==== AVAILABLE RECORDS ====
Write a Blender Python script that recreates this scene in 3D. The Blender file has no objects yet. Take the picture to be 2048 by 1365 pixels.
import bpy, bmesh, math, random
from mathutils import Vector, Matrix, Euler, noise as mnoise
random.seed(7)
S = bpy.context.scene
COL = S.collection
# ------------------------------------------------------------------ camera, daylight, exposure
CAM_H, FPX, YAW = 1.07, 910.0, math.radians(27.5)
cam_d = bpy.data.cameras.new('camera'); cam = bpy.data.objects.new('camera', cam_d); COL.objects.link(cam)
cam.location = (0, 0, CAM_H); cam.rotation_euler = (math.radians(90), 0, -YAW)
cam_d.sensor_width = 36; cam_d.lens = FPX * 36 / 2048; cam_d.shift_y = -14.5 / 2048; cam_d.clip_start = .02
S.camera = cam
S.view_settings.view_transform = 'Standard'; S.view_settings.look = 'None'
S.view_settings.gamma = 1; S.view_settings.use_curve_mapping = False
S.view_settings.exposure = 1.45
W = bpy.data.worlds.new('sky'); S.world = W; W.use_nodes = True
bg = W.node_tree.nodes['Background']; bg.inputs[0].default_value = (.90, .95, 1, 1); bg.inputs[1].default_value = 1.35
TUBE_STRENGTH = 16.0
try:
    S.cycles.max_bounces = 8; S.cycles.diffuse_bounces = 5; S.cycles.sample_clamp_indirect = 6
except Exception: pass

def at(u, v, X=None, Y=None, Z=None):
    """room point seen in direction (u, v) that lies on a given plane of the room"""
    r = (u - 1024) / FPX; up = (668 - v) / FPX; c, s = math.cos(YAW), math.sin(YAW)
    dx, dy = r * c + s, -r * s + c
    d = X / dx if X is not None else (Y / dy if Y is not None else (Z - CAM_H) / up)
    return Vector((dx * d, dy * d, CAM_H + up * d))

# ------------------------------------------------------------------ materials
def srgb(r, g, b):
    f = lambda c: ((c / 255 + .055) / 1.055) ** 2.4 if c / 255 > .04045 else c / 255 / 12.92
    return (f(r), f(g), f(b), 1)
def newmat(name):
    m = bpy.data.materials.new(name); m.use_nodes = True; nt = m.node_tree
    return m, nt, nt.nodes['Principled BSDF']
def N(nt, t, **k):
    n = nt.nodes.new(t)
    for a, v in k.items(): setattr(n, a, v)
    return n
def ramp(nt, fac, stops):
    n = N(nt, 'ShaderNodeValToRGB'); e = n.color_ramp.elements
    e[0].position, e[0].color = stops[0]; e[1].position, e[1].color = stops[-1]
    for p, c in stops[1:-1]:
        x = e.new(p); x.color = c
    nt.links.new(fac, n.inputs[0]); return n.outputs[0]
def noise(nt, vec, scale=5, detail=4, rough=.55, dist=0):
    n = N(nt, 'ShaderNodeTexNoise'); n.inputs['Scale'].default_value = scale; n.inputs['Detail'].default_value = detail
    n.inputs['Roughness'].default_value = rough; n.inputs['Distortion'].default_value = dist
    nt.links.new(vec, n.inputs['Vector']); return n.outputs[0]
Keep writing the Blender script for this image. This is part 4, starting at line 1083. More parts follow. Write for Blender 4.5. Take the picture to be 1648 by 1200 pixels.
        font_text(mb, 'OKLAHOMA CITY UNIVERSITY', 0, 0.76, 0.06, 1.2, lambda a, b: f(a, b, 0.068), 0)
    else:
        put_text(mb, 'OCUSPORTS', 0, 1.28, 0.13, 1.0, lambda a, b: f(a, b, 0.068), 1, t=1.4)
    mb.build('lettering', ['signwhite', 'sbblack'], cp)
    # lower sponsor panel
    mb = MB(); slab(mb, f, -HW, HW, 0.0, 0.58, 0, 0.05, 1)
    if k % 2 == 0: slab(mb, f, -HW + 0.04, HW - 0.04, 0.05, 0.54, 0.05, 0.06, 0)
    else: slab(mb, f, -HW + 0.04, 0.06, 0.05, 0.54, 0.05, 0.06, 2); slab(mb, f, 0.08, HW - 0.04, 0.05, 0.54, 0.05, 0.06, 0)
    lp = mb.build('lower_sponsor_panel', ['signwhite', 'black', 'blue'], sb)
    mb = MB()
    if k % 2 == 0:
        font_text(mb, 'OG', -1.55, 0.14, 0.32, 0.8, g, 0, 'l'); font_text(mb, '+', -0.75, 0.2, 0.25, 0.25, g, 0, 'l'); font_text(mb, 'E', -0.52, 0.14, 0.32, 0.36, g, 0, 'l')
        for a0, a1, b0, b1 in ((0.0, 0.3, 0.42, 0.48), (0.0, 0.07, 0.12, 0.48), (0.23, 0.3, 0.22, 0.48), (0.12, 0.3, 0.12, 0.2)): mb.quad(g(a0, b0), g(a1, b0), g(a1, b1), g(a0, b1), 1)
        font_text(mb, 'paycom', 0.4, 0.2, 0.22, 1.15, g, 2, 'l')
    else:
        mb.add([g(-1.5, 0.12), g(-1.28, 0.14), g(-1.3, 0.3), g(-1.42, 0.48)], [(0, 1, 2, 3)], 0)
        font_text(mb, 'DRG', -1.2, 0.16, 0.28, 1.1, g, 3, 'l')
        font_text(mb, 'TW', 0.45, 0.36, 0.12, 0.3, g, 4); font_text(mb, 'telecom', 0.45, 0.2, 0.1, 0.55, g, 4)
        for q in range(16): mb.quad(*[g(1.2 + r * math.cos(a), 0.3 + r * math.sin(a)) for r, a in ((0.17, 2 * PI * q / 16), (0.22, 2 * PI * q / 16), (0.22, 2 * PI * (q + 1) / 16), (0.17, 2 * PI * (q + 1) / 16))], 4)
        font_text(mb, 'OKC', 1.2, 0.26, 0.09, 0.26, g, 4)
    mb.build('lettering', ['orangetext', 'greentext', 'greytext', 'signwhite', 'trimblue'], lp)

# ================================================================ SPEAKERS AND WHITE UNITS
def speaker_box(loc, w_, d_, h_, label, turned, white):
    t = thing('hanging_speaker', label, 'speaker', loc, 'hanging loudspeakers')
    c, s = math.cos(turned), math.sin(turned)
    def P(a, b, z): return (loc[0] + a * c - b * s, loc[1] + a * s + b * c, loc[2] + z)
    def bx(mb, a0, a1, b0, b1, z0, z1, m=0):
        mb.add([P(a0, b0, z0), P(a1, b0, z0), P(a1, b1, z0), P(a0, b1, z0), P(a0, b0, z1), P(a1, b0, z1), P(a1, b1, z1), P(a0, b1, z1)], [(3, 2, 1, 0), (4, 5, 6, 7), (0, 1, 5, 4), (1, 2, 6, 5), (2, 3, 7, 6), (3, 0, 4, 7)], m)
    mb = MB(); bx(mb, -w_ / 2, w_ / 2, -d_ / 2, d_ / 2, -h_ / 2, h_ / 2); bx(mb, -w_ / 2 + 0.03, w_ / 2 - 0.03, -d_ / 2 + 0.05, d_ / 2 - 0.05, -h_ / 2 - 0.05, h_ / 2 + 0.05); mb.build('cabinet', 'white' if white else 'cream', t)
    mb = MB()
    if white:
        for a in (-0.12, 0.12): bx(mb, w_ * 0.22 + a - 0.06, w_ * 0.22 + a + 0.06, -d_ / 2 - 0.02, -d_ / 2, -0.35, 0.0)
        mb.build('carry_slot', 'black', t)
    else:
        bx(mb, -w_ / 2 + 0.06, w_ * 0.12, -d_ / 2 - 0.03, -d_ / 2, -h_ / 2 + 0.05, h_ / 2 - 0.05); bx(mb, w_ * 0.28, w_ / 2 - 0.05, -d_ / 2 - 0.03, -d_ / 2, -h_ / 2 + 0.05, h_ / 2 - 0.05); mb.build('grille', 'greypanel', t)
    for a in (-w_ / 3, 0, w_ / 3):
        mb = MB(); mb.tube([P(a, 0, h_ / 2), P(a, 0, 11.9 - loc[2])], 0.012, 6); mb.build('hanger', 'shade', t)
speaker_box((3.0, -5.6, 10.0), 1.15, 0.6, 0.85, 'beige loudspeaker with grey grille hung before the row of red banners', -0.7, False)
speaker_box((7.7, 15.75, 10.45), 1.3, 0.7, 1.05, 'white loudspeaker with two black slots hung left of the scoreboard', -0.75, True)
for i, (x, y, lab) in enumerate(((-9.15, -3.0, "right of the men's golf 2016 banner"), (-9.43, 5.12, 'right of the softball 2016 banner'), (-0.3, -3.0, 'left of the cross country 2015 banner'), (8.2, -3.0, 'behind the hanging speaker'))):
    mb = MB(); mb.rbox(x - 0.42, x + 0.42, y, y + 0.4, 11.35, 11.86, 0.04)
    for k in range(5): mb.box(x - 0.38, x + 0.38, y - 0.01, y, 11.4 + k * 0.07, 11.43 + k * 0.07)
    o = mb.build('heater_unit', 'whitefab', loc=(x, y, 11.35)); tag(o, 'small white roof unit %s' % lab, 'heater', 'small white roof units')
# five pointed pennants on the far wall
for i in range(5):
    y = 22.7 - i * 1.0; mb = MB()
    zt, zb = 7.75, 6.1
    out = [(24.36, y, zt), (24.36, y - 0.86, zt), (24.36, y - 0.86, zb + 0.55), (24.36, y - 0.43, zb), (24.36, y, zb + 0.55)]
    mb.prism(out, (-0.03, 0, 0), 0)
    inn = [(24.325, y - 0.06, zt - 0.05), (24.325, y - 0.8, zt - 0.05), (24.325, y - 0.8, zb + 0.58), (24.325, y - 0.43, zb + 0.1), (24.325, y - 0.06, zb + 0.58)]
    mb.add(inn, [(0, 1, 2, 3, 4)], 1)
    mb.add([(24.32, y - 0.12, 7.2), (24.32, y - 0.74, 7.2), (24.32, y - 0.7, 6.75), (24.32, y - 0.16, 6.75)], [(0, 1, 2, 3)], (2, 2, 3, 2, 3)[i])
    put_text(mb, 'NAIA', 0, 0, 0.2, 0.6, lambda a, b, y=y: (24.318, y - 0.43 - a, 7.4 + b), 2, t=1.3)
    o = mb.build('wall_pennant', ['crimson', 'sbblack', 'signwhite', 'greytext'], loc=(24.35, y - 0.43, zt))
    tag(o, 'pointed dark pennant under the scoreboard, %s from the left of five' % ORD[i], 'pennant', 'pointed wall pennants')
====
• DIRECTION: Begin with the first line of the data above and, please, print each line exactly until you have printed the line containing "return Vector((dx *"; print nothing else.

• EXERCISE RESPONSE:
Write a Blender Python script that recreates this scene in 3D. The Blender file has no objects yet. Take the picture to be 2048 by 1365 pixels.
import bpy, bmesh, math, random
from mathutils import Vector, Matrix, Euler, noise as mnoise
random.seed(7)
S = bpy.context.scene
COL = S.collection
# ------------------------------------------------------------------ camera, daylight, exposure
CAM_H, FPX, YAW = 1.07, 910.0, math.radians(27.5)
cam_d = bpy.data.cameras.new('camera'); cam = bpy.data.objects.new('camera', cam_d); COL.objects.link(cam)
cam.location = (0, 0, CAM_H); cam.rotation_euler = (math.radians(90), 0, -YAW)
cam_d.sensor_width = 36; cam_d.lens = FPX * 36 / 2048; cam_d.shift_y = -14.5 / 2048; cam_d.clip_start = .02
S.camera = cam
S.view_settings.view_transform = 'Standard'; S.view_settings.look = 'None'
S.view_settings.gamma = 1; S.view_settings.use_curve_mapping = False
S.view_settings.exposure = 1.45
W = bpy.data.worlds.new('sky'); S.world = W; W.use_nodes = True
bg = W.node_tree.nodes['Background']; bg.inputs[0].default_value = (.90, .95, 1, 1); bg.inputs[1].default_value = 1.35
TUBE_STRENGTH = 16.0
try:
    S.cycles.max_bounces = 8; S.cycles.diffuse_bounces = 5; S.cycles.sample_clamp_indirect = 6
except Exception: pass

def at(u, v, X=None, Y=None, Z=None):
    """room point seen in direction (u, v) that lies on a given plane of the room"""
    r = (u - 1024) / FPX; up = (668 - v) / FPX; c, s = math.cos(YAW), math.sin(YAW)
    dx, dy = r * c + s, -r * s + c
    d = X / dx if X is not None else (Y / dy if Y is not None else (Z - CAM_H) / up)
    return Vector((dx * d, dy * d, CAM_H + up * d))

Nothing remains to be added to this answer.